## WHAT THE EXERCISE ASKS
From the entries below, gather every line containing the string "script".

## DATASET
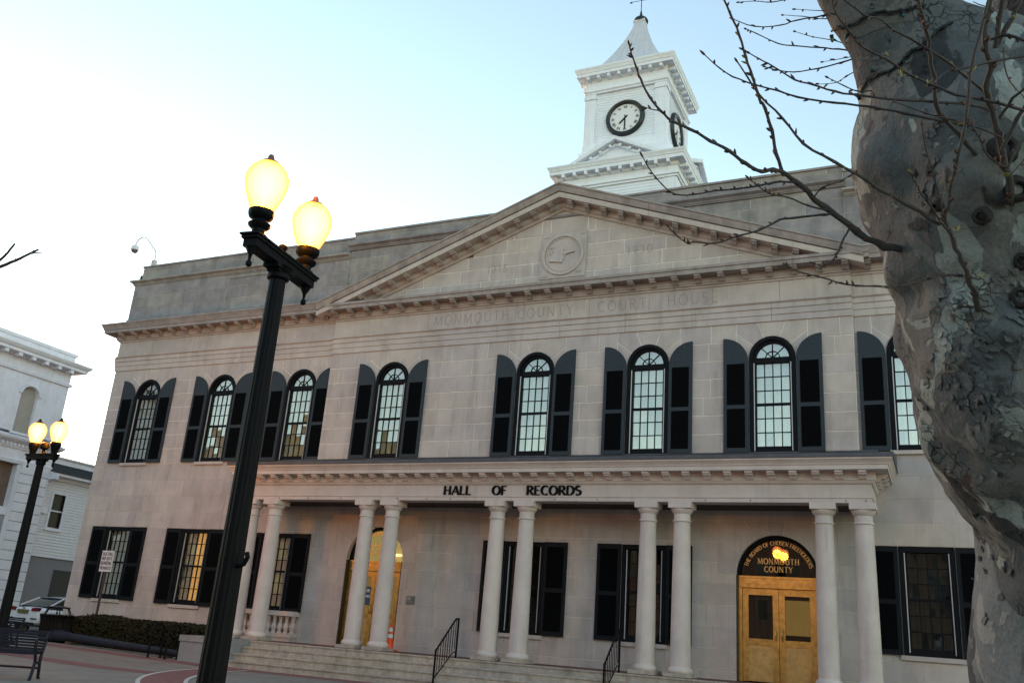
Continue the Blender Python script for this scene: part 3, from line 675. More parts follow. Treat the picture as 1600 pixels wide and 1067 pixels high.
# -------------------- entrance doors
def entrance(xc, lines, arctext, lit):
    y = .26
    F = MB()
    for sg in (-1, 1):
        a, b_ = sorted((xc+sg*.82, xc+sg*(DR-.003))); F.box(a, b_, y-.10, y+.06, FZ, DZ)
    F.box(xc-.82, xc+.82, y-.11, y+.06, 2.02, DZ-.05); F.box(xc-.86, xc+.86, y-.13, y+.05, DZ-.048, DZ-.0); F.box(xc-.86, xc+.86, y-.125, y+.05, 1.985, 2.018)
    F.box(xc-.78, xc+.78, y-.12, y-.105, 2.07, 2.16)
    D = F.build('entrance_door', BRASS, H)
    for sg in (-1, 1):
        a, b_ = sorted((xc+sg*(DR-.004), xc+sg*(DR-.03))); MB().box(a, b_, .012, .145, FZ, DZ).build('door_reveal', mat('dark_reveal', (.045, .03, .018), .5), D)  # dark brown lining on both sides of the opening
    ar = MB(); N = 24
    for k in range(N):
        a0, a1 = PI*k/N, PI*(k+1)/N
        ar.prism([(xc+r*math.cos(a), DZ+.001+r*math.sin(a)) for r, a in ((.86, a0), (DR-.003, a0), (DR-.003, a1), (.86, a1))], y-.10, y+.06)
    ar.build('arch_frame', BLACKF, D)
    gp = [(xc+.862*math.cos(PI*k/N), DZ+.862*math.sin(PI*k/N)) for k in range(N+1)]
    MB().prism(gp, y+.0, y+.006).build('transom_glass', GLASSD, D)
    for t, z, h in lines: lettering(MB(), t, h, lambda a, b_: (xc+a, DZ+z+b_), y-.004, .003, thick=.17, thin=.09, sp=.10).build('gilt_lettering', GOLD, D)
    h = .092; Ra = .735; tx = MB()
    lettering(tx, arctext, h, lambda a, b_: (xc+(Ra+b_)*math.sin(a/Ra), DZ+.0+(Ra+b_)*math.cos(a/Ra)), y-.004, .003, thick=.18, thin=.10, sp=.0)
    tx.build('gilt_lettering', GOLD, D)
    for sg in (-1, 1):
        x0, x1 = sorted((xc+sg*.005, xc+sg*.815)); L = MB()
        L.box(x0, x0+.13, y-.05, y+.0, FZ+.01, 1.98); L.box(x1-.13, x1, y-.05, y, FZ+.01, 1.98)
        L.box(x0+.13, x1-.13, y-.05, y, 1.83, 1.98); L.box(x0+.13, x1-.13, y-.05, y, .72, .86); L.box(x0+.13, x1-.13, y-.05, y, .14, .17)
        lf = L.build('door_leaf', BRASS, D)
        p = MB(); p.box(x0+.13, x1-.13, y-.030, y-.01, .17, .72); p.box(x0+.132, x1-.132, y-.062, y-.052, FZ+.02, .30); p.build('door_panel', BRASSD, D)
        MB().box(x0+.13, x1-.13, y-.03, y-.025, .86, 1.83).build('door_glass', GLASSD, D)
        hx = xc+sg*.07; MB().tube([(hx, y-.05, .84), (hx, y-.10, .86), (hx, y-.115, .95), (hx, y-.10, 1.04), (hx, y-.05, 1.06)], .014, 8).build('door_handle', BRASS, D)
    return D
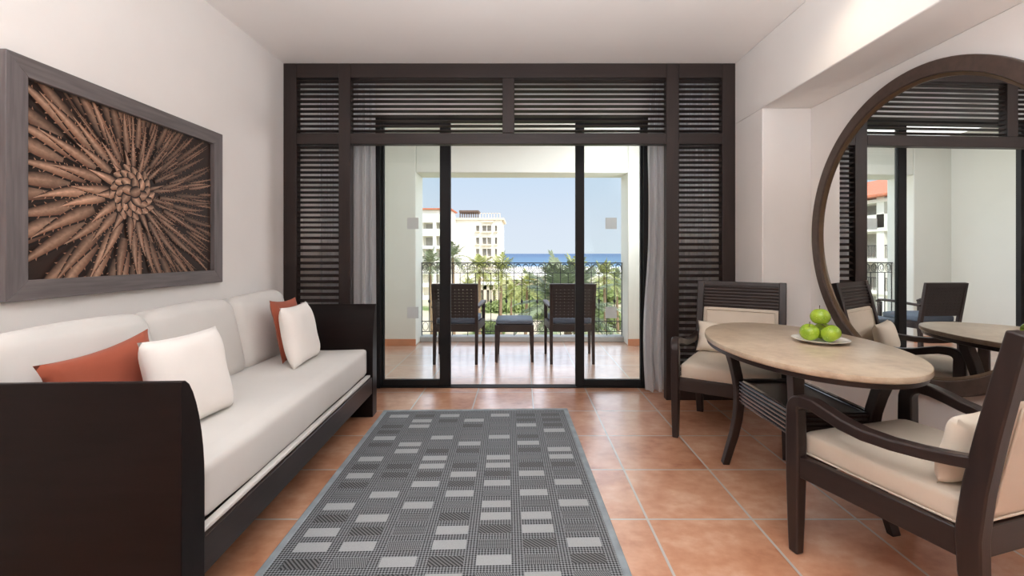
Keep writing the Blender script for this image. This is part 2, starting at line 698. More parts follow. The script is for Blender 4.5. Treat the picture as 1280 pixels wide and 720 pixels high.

## ANSWER FOR THE TASK
Continue the Blender Python script for this scene: part 3, from line 675. More parts follow. Treat the picture as 1600 pixels wide and 1067 pixels high.
Keep writing the Blender script for this image. This is part 2, starting at line 698. More parts follow. The script is for Blender 4.5. Treat the picture as 1280 pixels wide and 720 pixels high.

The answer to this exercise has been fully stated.